Let's open up this one too and compare the internals:

This one is much simpler than the other, based around just a single amplifier: the µPC1677.  If you scroll to the 2nd page of that datasheet though, you can see it's not just a single transistor, but a whole 8-transistor amplifier circuit, 4 of which are diode-connected likely for DC biasing.

This VCO circuit is different in that it lacks a separate output buffer circuit, and it also uses a lot of winding PCB traces instead of inductors: I haven't measured lengths and substrate thickness, but this suggests it may be working up in the low-Ghz range as opposed to the other VCO.  It also has a resistive power splitter to divide the oscillator output between feedback network and output pin, which is much lossier (dissipates half the output power) but I'm guessing the lossiness also might make it less susceptible to "load pull" on the oscillator output, making the output buffer amp unnecessary? (I haven't worked through the math on that either though)

The varactor-tuned portion of the feedback network is interesting, with 6 identical back-to-back varactors fed the same bias voltage: this amplifies the capacitance variation, and therefore the tuning range, of a single one of these varactors by 6x.  The back-to-back configuration also I think should help cancel out some of the asymmetric non-linearities (= even harmonics) created by the RF signal moving each varactor back and forth slightly along its tuning curve.  The SAW filter here also gets its own supply voltage, which suggests that there's either some kind of electrostatic thing in there that needs a DC bias, or that it has its own internal amplifier (either to drive the transmitter, or the amplify the signal from the receiver).

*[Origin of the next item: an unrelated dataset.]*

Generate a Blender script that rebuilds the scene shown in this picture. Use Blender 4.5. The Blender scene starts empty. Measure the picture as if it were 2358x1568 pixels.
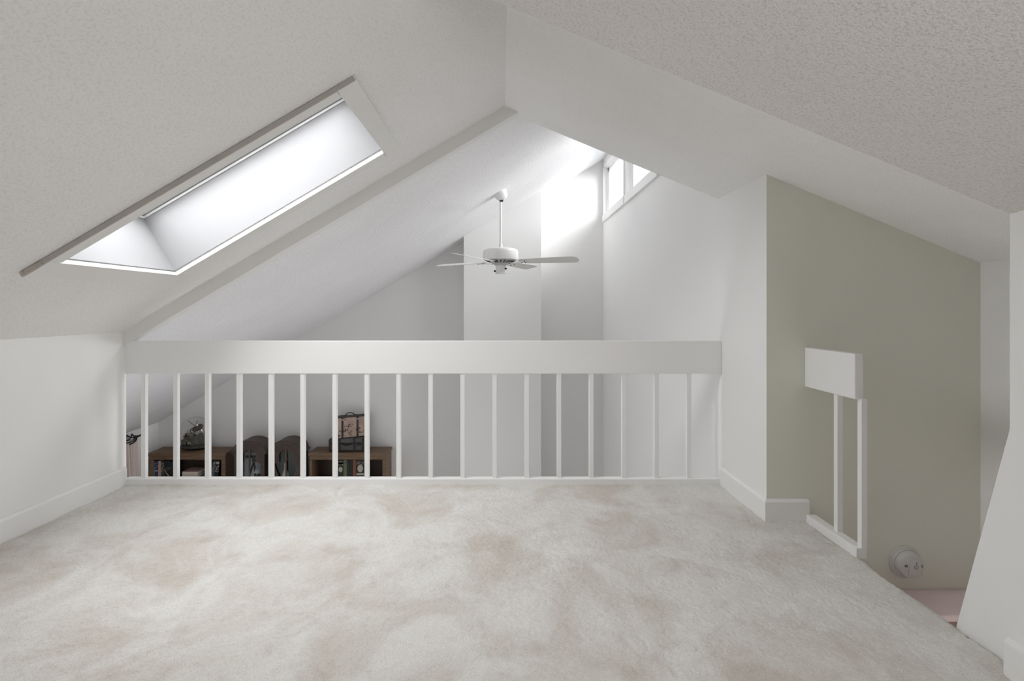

Anyways, hope you enjoyed - let me know of any mistakes I made interpreting the VCO circuitry.

D Straney:
Cubic Defense Systems mystery board (small) - continued
(Continued from here)
As part of the same local-hackerspace visits where I got some rough die shots from the aircraft voice-warning-generator's hybrid modules, I managed to get some nice views of the dies inside this mystery RF hybrid module from before:

It looks like there's a lot of wirebonded resistors(?) to ground, scattered around on various signals.

Unfortunately this didn't help much: I have no idea what these dies do, as there's no obvious large-scale structures or markings that correspond to searchable part numbers.  But they sure are pretty!